_AIM OF THE TASK_.
Among the entries that follow, locate the line with "Generate a Blender" and the line with "LAMP_W = 420.0". Output those lines and all lines in between, exactly, minus the pictures.

(Scripts that build scenes)
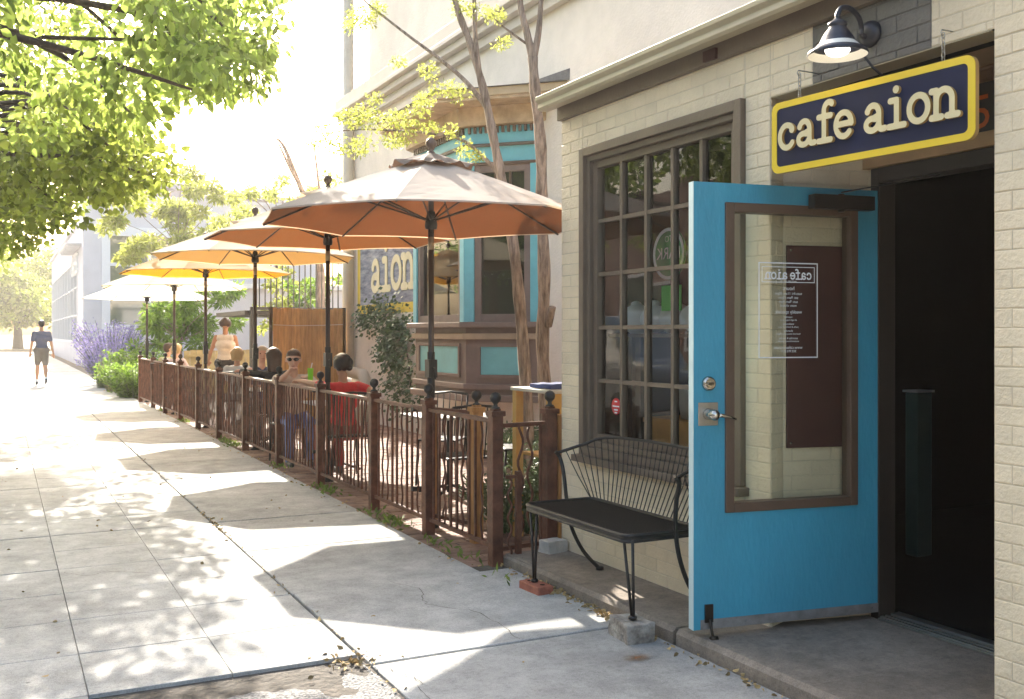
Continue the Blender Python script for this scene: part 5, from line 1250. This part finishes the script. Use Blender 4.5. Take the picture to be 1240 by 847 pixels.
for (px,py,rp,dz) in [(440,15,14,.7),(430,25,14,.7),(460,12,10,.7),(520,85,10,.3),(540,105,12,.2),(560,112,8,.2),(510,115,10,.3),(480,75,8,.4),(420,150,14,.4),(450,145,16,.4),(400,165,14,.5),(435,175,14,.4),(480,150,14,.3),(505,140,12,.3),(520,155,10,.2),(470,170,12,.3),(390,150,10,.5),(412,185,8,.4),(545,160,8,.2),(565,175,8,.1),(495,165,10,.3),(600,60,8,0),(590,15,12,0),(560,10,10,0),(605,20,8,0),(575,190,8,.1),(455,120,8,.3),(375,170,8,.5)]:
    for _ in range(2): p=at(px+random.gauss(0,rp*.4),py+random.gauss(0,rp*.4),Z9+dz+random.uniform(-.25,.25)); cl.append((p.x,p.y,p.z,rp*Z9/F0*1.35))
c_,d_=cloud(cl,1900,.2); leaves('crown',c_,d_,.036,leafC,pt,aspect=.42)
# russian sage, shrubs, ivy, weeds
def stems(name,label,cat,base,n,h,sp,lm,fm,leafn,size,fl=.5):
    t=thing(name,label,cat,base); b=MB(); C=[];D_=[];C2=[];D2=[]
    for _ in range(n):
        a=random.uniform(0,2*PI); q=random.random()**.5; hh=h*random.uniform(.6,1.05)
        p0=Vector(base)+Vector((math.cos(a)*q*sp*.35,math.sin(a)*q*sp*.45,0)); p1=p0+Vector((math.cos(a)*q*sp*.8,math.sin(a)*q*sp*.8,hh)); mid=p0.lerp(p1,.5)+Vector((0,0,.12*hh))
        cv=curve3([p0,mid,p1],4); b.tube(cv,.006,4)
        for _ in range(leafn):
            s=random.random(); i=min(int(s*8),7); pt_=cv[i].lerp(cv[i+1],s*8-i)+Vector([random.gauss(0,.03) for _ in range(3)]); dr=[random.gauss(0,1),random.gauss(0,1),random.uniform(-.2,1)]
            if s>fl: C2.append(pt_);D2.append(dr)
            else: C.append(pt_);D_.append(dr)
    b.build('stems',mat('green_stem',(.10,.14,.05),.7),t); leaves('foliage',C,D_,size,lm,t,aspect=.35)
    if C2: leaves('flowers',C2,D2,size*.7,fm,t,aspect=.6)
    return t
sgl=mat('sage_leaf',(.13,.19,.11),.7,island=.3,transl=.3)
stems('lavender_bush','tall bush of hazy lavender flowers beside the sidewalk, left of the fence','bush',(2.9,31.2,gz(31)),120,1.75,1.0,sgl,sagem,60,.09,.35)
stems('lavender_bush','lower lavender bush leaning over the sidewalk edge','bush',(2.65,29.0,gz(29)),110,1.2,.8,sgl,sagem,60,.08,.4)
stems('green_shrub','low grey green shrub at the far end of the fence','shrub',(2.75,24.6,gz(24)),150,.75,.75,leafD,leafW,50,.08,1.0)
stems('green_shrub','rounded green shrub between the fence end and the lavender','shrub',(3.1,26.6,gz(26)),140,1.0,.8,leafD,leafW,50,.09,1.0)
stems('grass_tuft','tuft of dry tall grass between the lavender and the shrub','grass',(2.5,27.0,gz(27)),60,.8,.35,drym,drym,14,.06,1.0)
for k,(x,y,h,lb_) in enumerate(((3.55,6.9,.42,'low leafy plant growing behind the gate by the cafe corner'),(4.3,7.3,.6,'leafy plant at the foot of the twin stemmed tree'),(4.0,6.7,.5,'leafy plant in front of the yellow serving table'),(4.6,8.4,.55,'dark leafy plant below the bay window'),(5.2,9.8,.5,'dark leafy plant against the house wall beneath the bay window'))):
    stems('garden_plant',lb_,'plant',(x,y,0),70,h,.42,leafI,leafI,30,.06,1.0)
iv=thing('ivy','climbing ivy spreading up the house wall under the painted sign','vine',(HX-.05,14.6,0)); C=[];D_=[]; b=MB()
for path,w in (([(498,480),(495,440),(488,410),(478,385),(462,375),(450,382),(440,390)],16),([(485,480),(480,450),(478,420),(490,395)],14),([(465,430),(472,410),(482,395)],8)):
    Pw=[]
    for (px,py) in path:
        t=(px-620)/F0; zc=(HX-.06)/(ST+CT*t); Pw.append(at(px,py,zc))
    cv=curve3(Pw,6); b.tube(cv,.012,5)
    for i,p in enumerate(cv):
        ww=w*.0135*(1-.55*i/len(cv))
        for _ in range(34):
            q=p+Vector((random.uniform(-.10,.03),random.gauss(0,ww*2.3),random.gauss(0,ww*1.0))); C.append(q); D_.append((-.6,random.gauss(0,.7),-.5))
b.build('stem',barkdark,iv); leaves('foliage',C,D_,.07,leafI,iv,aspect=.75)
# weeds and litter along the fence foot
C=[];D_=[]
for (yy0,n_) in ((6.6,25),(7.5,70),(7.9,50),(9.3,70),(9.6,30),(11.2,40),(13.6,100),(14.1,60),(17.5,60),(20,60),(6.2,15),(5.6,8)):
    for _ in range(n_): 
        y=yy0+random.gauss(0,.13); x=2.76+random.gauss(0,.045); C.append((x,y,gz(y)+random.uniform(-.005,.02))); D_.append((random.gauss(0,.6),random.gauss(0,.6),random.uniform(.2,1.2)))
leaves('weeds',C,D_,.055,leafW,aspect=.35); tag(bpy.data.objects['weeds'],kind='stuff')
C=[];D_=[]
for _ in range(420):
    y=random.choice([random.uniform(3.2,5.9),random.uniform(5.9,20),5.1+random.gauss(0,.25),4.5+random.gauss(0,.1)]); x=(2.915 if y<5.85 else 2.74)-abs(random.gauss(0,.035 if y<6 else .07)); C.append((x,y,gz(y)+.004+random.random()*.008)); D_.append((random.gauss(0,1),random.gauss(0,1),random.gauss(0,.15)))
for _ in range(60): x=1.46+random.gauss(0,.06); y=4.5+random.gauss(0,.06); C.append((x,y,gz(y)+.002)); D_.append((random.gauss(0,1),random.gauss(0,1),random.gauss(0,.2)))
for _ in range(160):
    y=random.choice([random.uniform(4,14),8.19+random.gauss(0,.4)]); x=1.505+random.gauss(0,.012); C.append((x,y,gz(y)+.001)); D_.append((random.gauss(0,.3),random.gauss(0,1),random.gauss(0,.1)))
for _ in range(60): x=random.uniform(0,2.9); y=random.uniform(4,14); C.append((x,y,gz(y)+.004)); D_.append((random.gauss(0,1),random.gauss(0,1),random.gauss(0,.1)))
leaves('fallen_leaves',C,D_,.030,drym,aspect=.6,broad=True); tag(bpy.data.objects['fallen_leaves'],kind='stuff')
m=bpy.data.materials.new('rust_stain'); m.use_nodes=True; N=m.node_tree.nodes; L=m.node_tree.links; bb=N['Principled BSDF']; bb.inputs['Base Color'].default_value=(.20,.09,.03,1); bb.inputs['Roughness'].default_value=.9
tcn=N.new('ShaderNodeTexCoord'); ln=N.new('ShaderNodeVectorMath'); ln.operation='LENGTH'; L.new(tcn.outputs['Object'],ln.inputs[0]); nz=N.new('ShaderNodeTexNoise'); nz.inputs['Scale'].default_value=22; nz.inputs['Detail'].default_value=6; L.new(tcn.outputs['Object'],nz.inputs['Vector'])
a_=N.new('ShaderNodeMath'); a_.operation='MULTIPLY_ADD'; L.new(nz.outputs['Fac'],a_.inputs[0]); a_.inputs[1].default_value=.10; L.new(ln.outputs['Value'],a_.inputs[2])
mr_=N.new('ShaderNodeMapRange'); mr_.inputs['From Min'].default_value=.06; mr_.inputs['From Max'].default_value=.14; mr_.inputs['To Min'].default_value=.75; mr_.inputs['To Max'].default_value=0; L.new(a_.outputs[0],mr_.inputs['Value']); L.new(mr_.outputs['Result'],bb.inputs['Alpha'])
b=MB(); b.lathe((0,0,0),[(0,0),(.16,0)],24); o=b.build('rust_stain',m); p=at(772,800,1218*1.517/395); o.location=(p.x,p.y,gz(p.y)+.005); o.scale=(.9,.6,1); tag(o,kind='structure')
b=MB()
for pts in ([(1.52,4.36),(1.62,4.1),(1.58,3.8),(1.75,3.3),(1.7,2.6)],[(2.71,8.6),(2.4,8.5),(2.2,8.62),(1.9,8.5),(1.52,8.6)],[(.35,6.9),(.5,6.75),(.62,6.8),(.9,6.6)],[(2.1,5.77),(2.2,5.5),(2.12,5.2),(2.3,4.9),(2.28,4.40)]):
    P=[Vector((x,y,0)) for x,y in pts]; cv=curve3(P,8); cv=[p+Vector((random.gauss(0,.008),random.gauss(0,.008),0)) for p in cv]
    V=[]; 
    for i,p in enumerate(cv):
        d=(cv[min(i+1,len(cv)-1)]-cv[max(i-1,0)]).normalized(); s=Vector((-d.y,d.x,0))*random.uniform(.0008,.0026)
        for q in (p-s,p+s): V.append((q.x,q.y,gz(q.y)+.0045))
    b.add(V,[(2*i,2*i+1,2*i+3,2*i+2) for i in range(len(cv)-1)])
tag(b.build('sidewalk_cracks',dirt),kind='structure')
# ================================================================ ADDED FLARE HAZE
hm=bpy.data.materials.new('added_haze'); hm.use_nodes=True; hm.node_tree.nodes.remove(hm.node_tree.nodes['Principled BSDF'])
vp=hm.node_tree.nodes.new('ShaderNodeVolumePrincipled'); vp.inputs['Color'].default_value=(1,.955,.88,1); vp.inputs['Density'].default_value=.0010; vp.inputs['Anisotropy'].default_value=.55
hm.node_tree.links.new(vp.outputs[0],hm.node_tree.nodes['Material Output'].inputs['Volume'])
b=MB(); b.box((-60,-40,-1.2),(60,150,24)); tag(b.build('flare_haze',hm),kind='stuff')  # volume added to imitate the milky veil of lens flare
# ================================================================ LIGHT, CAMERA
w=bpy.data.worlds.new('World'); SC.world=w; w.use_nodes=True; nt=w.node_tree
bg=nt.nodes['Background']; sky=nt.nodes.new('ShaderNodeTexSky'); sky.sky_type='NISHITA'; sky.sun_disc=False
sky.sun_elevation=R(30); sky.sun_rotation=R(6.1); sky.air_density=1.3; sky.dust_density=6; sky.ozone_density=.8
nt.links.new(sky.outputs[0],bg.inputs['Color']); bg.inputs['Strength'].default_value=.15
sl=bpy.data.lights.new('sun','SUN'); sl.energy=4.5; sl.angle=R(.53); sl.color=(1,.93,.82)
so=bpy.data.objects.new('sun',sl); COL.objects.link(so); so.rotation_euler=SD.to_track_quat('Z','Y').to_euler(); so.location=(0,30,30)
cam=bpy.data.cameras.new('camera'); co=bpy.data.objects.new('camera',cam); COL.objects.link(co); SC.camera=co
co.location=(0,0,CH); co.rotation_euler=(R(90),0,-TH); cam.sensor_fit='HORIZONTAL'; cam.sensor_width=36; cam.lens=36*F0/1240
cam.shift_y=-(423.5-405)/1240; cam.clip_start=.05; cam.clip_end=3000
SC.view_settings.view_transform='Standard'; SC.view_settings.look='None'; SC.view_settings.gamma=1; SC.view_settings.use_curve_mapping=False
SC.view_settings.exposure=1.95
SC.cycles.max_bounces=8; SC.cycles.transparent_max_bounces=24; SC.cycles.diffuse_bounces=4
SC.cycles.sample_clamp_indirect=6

---

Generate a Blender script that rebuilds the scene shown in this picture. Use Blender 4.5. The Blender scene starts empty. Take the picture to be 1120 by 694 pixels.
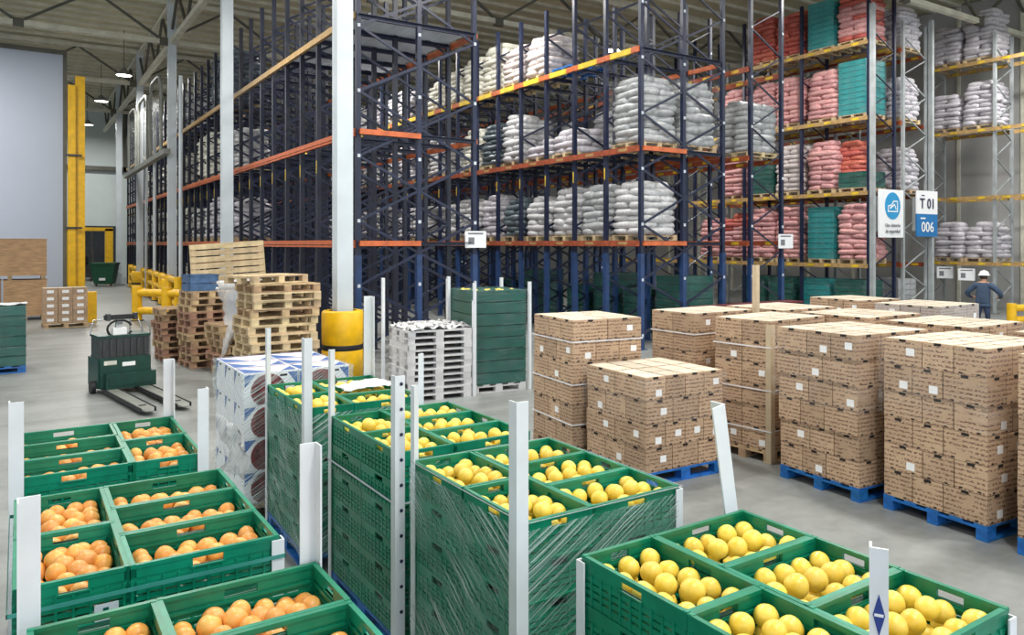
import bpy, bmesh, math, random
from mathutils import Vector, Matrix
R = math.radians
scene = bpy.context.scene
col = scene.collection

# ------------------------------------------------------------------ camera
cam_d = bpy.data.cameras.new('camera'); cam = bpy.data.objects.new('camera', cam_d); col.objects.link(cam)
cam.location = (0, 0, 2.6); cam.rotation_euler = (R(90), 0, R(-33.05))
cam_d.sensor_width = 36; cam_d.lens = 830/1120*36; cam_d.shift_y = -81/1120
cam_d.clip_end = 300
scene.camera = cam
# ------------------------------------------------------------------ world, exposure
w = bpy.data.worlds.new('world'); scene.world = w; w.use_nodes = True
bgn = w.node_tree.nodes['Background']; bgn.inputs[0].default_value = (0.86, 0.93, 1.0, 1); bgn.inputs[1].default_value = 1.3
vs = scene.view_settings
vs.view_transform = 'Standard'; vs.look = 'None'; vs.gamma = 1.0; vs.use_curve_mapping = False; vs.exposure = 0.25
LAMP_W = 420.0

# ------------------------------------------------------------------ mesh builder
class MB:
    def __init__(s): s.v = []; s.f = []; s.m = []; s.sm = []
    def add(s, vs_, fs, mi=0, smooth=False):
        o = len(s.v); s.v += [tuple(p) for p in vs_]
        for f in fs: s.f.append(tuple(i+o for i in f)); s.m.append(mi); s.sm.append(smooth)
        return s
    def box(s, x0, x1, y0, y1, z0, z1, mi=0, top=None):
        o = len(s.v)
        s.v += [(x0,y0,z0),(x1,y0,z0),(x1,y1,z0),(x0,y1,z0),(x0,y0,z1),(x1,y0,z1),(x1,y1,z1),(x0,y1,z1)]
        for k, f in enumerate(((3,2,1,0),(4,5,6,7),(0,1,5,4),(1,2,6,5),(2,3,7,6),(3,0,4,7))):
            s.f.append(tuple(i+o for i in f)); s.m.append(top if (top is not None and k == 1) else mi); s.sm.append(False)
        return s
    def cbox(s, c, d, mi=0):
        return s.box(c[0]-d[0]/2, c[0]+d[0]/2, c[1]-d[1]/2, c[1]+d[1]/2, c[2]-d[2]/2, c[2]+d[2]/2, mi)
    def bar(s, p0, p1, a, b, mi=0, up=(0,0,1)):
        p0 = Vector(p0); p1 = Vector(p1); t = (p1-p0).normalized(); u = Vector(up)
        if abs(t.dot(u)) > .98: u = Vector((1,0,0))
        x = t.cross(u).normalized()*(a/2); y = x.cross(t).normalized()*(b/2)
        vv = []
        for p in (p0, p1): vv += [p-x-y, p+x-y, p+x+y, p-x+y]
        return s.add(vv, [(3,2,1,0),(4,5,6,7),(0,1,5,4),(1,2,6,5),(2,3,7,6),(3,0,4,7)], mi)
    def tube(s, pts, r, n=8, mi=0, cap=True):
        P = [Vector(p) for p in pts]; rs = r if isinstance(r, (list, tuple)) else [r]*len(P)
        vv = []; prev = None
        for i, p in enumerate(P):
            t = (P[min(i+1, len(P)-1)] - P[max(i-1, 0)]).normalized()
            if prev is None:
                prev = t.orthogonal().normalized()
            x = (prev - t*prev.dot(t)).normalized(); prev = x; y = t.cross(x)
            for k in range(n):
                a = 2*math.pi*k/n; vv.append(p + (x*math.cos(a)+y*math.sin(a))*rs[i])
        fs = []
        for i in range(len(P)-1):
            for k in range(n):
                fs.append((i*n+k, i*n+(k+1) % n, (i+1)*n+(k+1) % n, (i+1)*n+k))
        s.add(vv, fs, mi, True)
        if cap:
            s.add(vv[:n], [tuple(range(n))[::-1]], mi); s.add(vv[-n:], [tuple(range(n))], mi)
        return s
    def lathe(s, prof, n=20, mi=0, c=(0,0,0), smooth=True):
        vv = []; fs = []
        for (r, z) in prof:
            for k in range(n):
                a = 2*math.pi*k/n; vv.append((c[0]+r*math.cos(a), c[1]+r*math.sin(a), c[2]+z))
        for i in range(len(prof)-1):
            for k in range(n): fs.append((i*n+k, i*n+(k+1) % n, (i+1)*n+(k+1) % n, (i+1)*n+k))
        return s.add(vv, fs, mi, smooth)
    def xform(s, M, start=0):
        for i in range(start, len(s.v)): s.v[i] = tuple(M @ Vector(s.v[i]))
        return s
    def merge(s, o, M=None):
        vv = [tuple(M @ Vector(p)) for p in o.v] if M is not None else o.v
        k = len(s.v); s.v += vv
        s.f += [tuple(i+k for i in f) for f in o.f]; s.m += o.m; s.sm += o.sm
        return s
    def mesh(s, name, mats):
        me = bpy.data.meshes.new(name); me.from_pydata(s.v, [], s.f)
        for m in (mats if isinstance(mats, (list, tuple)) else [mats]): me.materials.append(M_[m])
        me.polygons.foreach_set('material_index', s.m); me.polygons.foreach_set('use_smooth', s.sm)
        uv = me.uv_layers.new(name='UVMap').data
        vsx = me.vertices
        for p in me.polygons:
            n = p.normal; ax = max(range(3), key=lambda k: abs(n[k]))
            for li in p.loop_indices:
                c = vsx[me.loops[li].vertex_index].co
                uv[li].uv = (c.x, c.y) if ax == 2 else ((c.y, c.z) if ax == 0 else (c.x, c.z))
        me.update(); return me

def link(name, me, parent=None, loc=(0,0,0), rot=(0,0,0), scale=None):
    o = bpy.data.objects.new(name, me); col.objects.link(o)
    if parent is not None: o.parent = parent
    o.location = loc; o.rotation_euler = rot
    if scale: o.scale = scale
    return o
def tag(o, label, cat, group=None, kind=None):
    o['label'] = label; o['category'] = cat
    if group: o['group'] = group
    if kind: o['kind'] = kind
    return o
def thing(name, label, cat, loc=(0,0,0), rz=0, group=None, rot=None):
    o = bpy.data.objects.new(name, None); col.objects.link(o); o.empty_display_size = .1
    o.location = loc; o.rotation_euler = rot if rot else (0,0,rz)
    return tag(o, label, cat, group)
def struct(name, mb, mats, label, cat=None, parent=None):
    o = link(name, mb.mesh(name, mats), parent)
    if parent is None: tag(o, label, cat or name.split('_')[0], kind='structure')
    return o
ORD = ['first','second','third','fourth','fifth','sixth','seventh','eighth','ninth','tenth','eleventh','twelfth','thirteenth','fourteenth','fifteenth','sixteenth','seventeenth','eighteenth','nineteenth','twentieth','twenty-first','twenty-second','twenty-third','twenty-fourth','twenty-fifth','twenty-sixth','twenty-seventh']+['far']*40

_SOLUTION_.
Generate a Blender script that rebuilds the scene shown in this picture. Use Blender 4.5. The Blender scene starts empty. Take the picture to be 1120 by 694 pixels.
import bpy, bmesh, math, random
from mathutils import Vector, Matrix
R = math.radians
scene = bpy.context.scene
col = scene.collection

# ------------------------------------------------------------------ camera
cam_d = bpy.data.cameras.new('camera'); cam = bpy.data.objects.new('camera', cam_d); col.objects.link(cam)
cam.location = (0, 0, 2.6); cam.rotation_euler = (R(90), 0, R(-33.05))
cam_d.sensor_width = 36; cam_d.lens = 830/1120*36; cam_d.shift_y = -81/1120
cam_d.clip_end = 300
scene.camera = cam
# ------------------------------------------------------------------ world, exposure
w = bpy.data.worlds.new('world'); scene.world = w; w.use_nodes = True
bgn = w.node_tree.nodes['Background']; bgn.inputs[0].default_value = (0.86, 0.93, 1.0, 1); bgn.inputs[1].default_value = 1.3
vs = scene.view_settings
vs.view_transform = 'Standard'; vs.look = 'None'; vs.gamma = 1.0; vs.use_curve_mapping = False; vs.exposure = 0.25
LAMP_W = 420.0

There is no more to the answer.